Discussion in 'Basses [BG]' started by Nobody, Jan 10, 2009.

  1. Nobody

    Nobody Inactive

    Jul 14, 2004

    I apologize if this has been posted before. I did a longhorn search and found nothing on these new ones. Maybe I'm just the only one that finds this interesting if not please discuss.

    I'm saving up for a medium or short scale bass to give some relief to my left hand and I like longhorns so I am kinda excited.
    OOD likes this.
  2. Dark Star

    Dark Star Guest

    Jun 18, 2008
    CT, RI, NC
    Excellent, another chance to get a Longhorn. When are these set for release?
  3. Nobody

    Nobody Inactive

    Jul 14, 2004
    OOD likes this.
  4. Nobody

    Nobody Inactive

    Jul 14, 2004
    I know this is pathetic but I've wanted on since I saw this video. lol

    OOD likes this.
  5. Nobody

    Nobody Inactive

    Jul 14, 2004
    OOD likes this.
  6. rok51

    rok51 Supporting Member

    Sep 2, 2002
    Crawfordville, FL
    I had a original '58 in copperburst that was given to me with only three strings on it back in '66. I didn't play at the time, so it just hung out with me. When I finally started to play (at) bass in '73, I bought a Precision and fell in love with it. I still kept the old Dano in the closet-still with three strings. About two years later, I bought a set of strings for it and plugged it in for the first time. I was amazed at how good it sounded. Different...but really good.
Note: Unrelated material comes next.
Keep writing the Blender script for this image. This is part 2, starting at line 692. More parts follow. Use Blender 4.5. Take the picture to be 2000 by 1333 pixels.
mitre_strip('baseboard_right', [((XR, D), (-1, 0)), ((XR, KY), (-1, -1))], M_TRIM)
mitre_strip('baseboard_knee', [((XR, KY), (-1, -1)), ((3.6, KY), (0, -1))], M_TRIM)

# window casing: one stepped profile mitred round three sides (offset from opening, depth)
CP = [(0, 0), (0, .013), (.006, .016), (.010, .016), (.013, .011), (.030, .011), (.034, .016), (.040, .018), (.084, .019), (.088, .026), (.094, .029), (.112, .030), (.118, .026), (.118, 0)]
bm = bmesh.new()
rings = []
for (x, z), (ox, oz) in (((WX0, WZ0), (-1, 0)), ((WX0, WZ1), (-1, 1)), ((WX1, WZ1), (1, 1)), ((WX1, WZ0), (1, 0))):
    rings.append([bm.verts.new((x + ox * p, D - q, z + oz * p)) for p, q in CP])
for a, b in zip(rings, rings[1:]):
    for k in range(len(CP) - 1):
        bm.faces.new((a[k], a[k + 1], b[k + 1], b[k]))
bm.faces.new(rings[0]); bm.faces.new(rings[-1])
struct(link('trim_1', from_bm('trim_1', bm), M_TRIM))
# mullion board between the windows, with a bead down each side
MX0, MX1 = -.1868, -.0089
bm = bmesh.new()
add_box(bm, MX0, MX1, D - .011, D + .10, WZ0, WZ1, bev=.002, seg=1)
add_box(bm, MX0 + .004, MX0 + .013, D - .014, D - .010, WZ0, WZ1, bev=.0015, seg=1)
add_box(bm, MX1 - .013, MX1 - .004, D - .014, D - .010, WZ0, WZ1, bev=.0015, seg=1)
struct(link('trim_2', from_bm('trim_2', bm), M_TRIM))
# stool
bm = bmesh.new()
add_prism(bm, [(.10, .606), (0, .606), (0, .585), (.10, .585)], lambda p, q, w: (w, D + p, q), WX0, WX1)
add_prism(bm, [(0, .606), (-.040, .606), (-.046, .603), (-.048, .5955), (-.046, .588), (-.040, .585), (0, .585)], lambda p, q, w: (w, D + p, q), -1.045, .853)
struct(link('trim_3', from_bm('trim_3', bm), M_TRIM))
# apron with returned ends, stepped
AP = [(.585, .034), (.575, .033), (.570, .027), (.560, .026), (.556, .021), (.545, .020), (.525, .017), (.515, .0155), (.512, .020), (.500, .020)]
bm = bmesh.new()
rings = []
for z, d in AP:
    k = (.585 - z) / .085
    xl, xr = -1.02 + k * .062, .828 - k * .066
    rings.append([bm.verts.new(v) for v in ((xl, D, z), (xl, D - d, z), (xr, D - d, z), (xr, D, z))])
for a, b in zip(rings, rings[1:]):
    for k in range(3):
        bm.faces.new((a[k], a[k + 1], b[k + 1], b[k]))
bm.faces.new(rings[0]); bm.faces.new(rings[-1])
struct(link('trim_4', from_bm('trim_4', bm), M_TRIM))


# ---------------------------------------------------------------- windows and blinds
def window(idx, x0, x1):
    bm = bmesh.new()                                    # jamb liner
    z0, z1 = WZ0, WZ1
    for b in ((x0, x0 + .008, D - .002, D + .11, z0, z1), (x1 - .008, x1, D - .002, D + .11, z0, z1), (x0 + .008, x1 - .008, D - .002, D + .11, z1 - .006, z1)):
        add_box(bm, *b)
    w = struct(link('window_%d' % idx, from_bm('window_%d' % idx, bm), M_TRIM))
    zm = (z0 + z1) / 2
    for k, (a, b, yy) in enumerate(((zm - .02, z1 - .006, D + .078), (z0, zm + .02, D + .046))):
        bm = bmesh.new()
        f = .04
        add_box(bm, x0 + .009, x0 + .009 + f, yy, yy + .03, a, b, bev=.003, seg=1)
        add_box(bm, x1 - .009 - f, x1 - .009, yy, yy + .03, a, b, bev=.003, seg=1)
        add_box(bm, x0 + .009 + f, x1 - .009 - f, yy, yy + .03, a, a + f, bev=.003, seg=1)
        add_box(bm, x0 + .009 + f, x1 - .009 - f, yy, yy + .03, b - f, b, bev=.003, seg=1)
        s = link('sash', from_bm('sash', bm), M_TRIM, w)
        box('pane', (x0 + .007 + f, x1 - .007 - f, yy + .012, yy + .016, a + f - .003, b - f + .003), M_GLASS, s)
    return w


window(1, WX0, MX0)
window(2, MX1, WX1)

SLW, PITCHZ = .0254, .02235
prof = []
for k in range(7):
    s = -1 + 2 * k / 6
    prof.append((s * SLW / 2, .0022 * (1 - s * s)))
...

I don't as a rule like short scale basses-the Dano is kinda in the middle, if I recall, and had expected an EB type tone. Nope. The Dano had an attitude. Despite the lack of adjustability, the action was wonderful. It was a fun bass to gig with and it held up fabulously even without a case. Somewhere around the mid-eighties, I decided that I wanted another 34 inch scale bass-back then, playing different scale lengths bothered me more than they do now-and an employee of my local mom-and-pop offered me a brand new blood red T-40 with case, straight up, for the old Dano. Thus started my long affinity for Peavey basses.

    If you've never played one of the Longhorns, try to-they are a whole lot of fun...and they sound so much better than old style single coils mounted on two pieces of masonite separated by pine blocks have any right to.

  7. Nobody

    Nobody Inactive

    Jul 14, 2004

    some more Dano video goodness
    OOD likes this.
  8. rllefebv


    Oct 17, 2000
    Newberg, Oregon
    Way nice tone! That guy has some other rockin' video's up there. Thanks!

  9. Gearhead43

    Gearhead43 Guest

    Nov 25, 2007
    I had the longscale Dano bass that was available about 7 years ago or so and it sounded really good. They could be had for ultra cheap too.
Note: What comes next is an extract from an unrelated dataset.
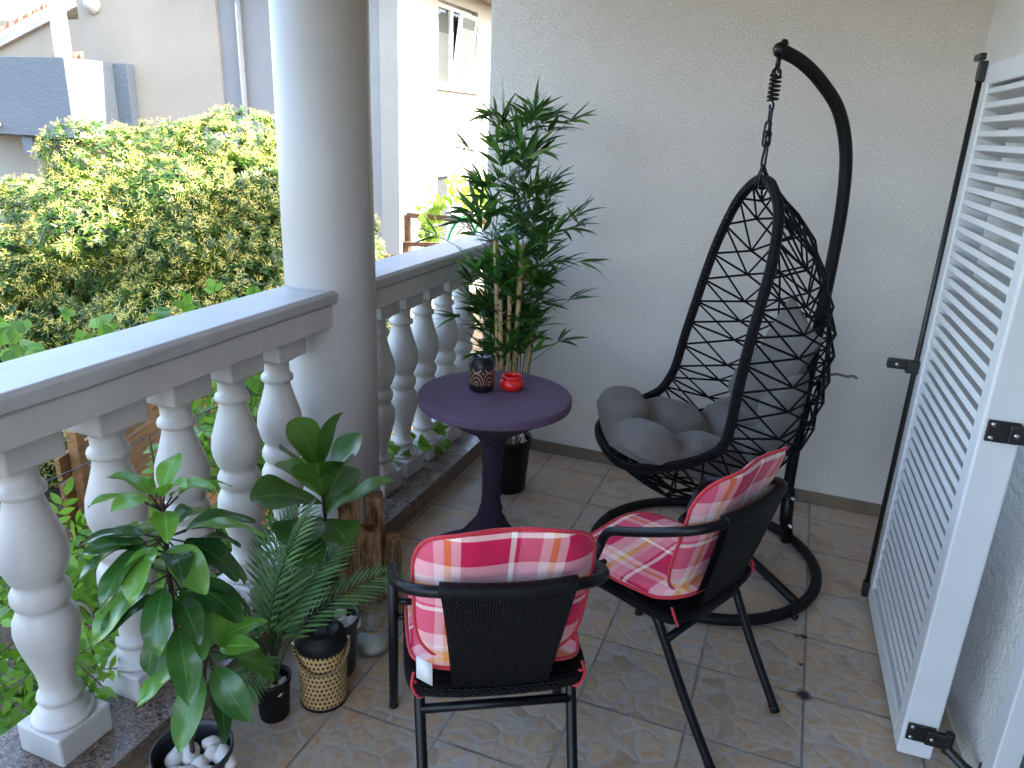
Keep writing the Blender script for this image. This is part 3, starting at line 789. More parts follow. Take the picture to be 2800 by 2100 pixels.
m.grid(ring, 40, 50, uvfn=lambda u, v: (v, u * 3))
bo = m.build('backrest', M_wickflat, ch)
m = M(); tp = [V((x, -.205 + .75 * x * x, .734 - .0002 * x)) for x in [(-.149 + .298 * k / 40) for k in range(41)]]
m.tube(tp, .0178, 14); m.build('rail_wrap', M_wrap, bo)

GC = 'red plaid chair cushions'
cu = thing('chair_cushion', 'red and pink plaid cushion tied to the armchair nearest the camera', 'cushion', ch.location, R(30), GC)
def outline(a, w, h0, h1, k):     # superellipse
    c, s_ = math.cos(a), math.sin(a); e = 2 / k
    return (w * math.copysign(abs(c) ** e, c), (h1 if s_ > 0 else h0) * math.copysign(abs(s_) ** e, s_))
def backpos(x, z, off):
    tt = (z - .45) / .3
    y = -.085 - .075 * tt if tt < 1 else -.16 - .03 * (tt - 1) / .35 - .012 * ((tt - 1) / .35) ** 2
    y += .55 * max(0, abs(x) - .12) ** 1.3
    y += .006 * math.sin(x * 30 + z * 9) * (1 if z > .75 else .4)
    return V((x, y + off, z))
def pad(fnpos, w, h0, h1, k, thick, nph=64, nr=12):
    m = M()
    for sd in (1, -1):
        def fn(u, v, sd=sd):
            a = (u if sd > 0 else 1 - u) * 2 * PI; x, y = outline(a, w, h0, h1, k)
            return fnpos(x * v, y * v, sd * (thick / 2) * max(0, 1 - v ** 5) ** .5)
        m.grid(fn, nph, nr, uvfn=lambda u, v, sd=sd: (lambda o: (o[0] * v + .5, o[1] * v + .5))(outline((u if sd > 0 else 1 - u) * 2 * PI, w, h0, h1, k)))
    return m
m = pad(lambda x, y, o: backpos(x * (1 + .06 * (y > 0) * (y / .2)), .665 + y, o + .018), .198, .215, .205, 3.6, .042)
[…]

    The pickups are cool how you can use them either singly or on together in parallel or whatever. You can get a really cool resonant sound from those basses.

    Never cared much for the cheap guitar-style tuners though.

    I might have to grab one now.
  10. Linkert


    Oct 24, 2006
    I pray that they won't have the original bridge on! It's soooooooo stoneage :p
  11. Fretlessdude

    Fretlessdude Guest

    Aug 9, 2008
    nanaimo bc canada
    I played. What i belive to be a new one in a weird blue to whit burst and a pink edged burst (mrmories fuzziy too busy gasing on am std) but it played nice it was light thumpy burpy and was all around quirky had stacked bol tone as well
  12. 62bass

    62bass Guest

    Apr 3, 2005
    Actually, that stone age bridge is partly responsible for the unique sound of the bass. I owned an original around 1960-my first bass. I own a re-issue series long scale DC model from about 10 years ago which also has the wood topped bridge. It's actually a pretty good bass for the money.

    I've played the model with the metal bridge and upgraded large tuning machines. It just doesn't sound quite the same.

    Intonation freaks will complain about the fixed bridge, but in practice the bass plays perfectly alright and in tune up and down the neck. It does best with lighter gauge strings. The originals used roundwound strings, but a lot of guys use flats now. I like the flats better myself.

    I wouldn't want to put a high tension set of strings on that very skinny neck but with the low tension Thomastics I use I have no problems.

    The originals were pretty roughly built and things like bad pots, bent tuning pegs, bad paint jobs, bowed necks, uneven frets and the vinyl edging peeling off could be problems. The re-issues are built much better, have excellent fretwork, stable necks as long as the string tension isn't too high, very tough and well buffed paint work and the truss rod works well. Mine is about 10 years old, has been played a lot and still looks and plays like new. It wouldn't be my choice as an only bass, but it's a nice change from the others every once in a while and the super light weight can be a relief during a long gig.
  13. TaySte_2000


    Jun 23, 2001
    Houston, TX
    I'm going to buy one of the Baritone's they look sick all I hope is there are some in the US for when I go on my tour and I can get one at GC for a decent price.
  14. Billy-Bob

    Billy-Bob Guest

    Nov 4, 2005
    So Cal
    You nailed my experience with a DC re-issue, couldn't have said it any better myself. I keep meaning to sell it, but every time I pull it out to play it I love this bass. The neck is just superb.